Output the material beneath exactly, leaving nothing out.

__________

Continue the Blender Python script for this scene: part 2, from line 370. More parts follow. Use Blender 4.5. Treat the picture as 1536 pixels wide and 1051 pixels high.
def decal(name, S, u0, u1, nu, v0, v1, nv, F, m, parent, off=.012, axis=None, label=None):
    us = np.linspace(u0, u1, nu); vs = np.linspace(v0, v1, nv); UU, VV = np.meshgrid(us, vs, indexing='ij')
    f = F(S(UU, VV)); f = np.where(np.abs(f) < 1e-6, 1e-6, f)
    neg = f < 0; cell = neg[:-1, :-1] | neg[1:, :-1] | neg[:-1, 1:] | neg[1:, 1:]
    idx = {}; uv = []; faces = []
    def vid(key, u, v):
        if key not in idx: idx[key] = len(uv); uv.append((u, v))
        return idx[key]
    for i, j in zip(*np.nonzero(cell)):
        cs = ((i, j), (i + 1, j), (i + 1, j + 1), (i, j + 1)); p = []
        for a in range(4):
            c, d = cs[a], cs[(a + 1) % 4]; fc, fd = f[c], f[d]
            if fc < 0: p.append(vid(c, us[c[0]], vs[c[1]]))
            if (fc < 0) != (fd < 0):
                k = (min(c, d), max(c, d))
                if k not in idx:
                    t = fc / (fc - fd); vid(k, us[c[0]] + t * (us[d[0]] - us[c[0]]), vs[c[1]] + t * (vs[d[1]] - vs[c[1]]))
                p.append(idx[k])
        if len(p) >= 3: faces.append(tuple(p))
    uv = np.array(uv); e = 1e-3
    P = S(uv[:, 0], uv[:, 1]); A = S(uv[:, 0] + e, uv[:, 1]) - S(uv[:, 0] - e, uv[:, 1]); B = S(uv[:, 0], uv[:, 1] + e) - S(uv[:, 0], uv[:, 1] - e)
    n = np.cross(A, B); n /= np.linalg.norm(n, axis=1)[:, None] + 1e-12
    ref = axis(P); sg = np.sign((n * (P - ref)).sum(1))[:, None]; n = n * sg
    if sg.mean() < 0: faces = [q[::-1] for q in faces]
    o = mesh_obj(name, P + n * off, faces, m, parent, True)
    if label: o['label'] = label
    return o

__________

- **Result below**:
Continue the Blender Python script for this scene: part 2, from line 370. More parts follow. Use Blender 4.5. Treat the picture as 1536 pixels wide and 1051 pixels high.
def decal(name, S, u0, u1, nu, v0, v1, nv, F, m, parent, off=.012, axis=None, label=None):
    us = np.linspace(u0, u1, nu); vs = np.linspace(v0, v1, nv); UU, VV = np.meshgrid(us, vs, indexing='ij')
    f = F(S(UU, VV)); f = np.where(np.abs(f) < 1e-6, 1e-6, f)
    neg = f < 0; cell = neg[:-1, :-1] | neg[1:, :-1] | neg[:-1, 1:] | neg[1:, 1:]
    idx = {}; uv = []; faces = []
    def vid(key, u, v):
        if key not in idx: idx[key] = len(uv); uv.append((u, v))
        return idx[key]
    for i, j in zip(*np.nonzero(cell)):
        cs = ((i, j), (i + 1, j), (i + 1, j + 1), (i, j + 1)); p = []
        for a in range(4):
            c, d = cs[a], cs[(a + 1) % 4]; fc, fd = f[c], f[d]
            if fc < 0: p.append(vid(c, us[c[0]], vs[c[1]]))
            if (fc < 0) != (fd < 0):
                k = (min(c, d), max(c, d))
                if k not in idx:
                    t = fc / (fc - fd); vid(k, us[c[0]] + t * (us[d[0]] - us[c[0]]), vs[c[1]] + t * (vs[d[1]] - vs[c[1]]))
                p.append(idx[k])
        if len(p) >= 3: faces.append(tuple(p))
    uv = np.array(uv); e = 1e-3
    P = S(uv[:, 0], uv[:, 1]); A = S(uv[:, 0] + e, uv[:, 1]) - S(uv[:, 0] - e, uv[:, 1]); B = S(uv[:, 0], uv[:, 1] + e) - S(uv[:, 0], uv[:, 1] - e)
    n = np.cross(A, B); n /= np.linalg.norm(n, axis=1)[:, None] + 1e-12
    ref = axis(P); sg = np.sign((n * (P - ref)).sum(1))[:, None]; n = n * sg
    if sg.mean() < 0: faces = [q[::-1] for q in faces]
    o = mesh_obj(name, P + n * off, faces, m, parent, True)
    if label: o['label'] = label
    return o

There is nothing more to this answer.